#### Aim of the exercise:
Repeat exactly, please, the lines that begin at the start of the listing and end at the line holding "x, y = pixrange(1500, 2600, 4050, 205, 640, lambda".

#### Dataset content:

— start —

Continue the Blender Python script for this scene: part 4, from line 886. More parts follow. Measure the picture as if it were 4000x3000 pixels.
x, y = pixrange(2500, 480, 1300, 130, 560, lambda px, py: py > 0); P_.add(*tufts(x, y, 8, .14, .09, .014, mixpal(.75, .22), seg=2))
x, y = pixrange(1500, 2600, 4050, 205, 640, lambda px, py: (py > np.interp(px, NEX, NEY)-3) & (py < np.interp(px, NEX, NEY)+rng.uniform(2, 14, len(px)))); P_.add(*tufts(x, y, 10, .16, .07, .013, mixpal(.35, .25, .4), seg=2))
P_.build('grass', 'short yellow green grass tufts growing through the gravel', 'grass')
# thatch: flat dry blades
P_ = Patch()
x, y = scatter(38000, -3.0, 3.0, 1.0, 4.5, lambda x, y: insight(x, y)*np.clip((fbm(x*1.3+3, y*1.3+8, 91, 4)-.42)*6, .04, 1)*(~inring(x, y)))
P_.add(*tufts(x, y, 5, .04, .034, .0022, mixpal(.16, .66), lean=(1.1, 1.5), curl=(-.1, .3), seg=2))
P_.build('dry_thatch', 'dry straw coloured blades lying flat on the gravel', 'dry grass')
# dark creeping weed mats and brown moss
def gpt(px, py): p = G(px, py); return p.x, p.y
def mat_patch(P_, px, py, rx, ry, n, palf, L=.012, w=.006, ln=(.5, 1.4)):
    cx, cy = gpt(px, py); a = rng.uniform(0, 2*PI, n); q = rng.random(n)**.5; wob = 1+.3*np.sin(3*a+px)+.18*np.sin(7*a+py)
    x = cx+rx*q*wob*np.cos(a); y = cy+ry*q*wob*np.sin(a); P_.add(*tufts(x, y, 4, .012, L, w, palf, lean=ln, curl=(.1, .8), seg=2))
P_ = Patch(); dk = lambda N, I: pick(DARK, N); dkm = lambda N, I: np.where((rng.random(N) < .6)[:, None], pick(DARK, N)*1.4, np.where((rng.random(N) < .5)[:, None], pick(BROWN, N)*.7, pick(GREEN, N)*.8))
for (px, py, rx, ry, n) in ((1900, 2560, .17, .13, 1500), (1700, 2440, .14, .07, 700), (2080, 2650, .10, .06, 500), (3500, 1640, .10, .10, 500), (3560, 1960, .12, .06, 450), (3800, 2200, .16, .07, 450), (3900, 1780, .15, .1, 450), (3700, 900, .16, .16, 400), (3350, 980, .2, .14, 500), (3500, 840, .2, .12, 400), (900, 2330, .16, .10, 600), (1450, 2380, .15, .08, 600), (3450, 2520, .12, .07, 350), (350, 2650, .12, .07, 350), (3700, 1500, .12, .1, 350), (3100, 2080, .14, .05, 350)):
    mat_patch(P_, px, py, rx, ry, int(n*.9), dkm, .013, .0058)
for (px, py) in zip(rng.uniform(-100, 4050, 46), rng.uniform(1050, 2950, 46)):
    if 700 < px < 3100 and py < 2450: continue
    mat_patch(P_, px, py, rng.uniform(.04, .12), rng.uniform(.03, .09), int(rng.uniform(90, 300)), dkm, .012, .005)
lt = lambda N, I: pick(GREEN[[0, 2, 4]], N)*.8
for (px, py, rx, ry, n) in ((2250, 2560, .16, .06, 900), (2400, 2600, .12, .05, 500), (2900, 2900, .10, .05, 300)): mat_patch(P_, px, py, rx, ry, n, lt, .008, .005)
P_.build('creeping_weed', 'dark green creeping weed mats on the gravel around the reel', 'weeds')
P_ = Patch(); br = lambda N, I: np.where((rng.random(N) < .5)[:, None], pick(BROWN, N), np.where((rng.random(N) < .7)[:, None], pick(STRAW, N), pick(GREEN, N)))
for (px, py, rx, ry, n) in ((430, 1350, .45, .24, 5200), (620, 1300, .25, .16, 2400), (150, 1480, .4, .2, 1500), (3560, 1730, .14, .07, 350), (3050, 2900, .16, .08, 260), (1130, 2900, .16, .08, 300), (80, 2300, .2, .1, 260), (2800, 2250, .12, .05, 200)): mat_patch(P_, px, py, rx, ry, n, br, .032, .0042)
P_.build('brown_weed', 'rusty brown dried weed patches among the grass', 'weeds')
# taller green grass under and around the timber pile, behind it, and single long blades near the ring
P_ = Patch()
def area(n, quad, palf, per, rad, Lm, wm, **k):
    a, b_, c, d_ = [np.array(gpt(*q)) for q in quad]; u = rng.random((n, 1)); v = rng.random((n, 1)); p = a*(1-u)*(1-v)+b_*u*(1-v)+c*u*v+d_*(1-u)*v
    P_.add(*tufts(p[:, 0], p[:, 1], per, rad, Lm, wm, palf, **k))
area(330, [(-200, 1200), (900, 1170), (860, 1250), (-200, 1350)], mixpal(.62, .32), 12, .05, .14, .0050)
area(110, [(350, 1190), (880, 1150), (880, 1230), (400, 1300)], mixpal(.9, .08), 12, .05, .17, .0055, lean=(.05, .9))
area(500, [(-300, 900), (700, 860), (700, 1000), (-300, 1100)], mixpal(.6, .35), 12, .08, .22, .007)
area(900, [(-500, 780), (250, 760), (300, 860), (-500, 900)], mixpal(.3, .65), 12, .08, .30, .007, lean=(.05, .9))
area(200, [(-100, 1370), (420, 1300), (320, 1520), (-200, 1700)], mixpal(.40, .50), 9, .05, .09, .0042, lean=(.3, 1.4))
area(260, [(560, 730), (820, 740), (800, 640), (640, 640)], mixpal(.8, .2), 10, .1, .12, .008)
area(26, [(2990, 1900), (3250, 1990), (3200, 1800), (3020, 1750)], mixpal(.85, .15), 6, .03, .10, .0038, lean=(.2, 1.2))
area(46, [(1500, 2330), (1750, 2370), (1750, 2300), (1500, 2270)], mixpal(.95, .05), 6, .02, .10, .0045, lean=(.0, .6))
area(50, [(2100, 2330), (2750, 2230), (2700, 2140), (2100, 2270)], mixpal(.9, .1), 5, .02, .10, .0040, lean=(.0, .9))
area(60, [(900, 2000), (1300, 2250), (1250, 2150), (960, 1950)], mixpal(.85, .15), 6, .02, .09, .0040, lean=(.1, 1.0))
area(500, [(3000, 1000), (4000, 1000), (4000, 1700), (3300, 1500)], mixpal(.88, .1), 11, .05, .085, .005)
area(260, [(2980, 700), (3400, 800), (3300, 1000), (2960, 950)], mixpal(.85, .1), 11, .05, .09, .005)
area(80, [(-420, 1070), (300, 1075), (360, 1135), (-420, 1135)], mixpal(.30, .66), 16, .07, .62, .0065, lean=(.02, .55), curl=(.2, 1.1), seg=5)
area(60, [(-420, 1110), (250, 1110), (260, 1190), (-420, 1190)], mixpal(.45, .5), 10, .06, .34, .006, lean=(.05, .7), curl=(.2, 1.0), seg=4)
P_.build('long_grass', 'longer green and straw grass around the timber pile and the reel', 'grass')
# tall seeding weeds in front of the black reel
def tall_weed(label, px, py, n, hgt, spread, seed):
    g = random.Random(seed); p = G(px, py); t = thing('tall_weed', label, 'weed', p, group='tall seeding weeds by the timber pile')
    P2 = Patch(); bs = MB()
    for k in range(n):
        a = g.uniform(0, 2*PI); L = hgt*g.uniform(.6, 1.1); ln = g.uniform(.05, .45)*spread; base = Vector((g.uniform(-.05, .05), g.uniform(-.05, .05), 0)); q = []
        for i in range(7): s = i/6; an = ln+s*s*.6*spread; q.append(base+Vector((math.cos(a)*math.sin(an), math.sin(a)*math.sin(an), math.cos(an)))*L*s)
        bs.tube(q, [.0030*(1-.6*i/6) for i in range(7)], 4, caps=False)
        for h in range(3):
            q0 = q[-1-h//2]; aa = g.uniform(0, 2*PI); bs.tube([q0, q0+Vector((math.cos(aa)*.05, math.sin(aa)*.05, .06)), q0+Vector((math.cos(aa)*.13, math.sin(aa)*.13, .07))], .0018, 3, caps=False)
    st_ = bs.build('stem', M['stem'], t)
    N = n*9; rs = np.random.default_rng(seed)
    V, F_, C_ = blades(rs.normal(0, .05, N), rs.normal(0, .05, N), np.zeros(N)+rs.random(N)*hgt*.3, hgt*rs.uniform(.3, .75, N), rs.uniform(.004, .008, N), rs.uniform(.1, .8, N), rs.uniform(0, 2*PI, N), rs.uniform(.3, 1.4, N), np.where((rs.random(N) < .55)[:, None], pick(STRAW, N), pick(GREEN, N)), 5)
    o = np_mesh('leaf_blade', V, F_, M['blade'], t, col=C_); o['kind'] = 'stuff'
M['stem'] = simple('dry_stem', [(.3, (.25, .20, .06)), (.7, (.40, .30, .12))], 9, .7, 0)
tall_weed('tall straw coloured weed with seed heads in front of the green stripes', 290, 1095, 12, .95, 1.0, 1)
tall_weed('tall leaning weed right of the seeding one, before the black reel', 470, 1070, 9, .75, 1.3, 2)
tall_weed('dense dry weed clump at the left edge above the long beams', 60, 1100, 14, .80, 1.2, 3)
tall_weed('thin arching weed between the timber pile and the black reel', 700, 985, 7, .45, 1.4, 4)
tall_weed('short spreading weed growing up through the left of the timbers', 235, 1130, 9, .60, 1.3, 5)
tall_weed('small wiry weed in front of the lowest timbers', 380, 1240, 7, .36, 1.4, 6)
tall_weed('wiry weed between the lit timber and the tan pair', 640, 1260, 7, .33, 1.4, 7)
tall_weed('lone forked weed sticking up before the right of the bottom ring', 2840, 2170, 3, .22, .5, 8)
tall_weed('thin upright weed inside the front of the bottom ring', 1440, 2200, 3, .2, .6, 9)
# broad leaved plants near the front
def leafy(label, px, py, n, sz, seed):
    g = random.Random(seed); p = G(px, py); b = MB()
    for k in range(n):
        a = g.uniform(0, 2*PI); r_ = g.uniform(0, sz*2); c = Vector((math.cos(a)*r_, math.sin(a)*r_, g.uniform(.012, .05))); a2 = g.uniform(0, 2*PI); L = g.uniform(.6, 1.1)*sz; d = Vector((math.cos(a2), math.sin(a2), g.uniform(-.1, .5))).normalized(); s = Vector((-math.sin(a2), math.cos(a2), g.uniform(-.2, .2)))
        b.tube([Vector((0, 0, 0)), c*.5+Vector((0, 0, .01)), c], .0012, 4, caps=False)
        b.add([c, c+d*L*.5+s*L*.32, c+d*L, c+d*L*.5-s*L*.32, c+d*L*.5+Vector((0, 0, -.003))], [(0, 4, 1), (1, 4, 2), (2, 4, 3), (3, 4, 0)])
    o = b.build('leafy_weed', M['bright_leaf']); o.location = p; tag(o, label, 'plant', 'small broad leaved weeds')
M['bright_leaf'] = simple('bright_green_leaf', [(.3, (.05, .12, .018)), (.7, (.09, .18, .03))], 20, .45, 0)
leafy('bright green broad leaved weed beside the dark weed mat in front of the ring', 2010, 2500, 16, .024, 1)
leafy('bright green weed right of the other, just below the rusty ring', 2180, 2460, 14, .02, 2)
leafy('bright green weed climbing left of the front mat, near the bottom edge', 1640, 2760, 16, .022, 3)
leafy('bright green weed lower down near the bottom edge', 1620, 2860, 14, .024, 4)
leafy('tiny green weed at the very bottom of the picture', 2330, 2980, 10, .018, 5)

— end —

#### Solution to this exercise:
Continue the Blender Python script for this scene: part 4, from line 886. More parts follow. Measure the picture as if it were 4000x3000 pixels.
x, y = pixrange(2500, 480, 1300, 130, 560, lambda px, py: py > 0); P_.add(*tufts(x, y, 8, .14, .09, .014, mixpal(.75, .22), seg=2))
x, y = pixrange(1500, 2600, 4050, 205, 640, lambda px, py: (py > np.interp(px, NEX, NEY)-3) & (py < np.interp(px, NEX, NEY)+rng.uniform(2, 14, len(px)))); P_.add(*tufts(x, y, 10, .16, .07, .013, mixpal(.35, .25, .4), seg=2))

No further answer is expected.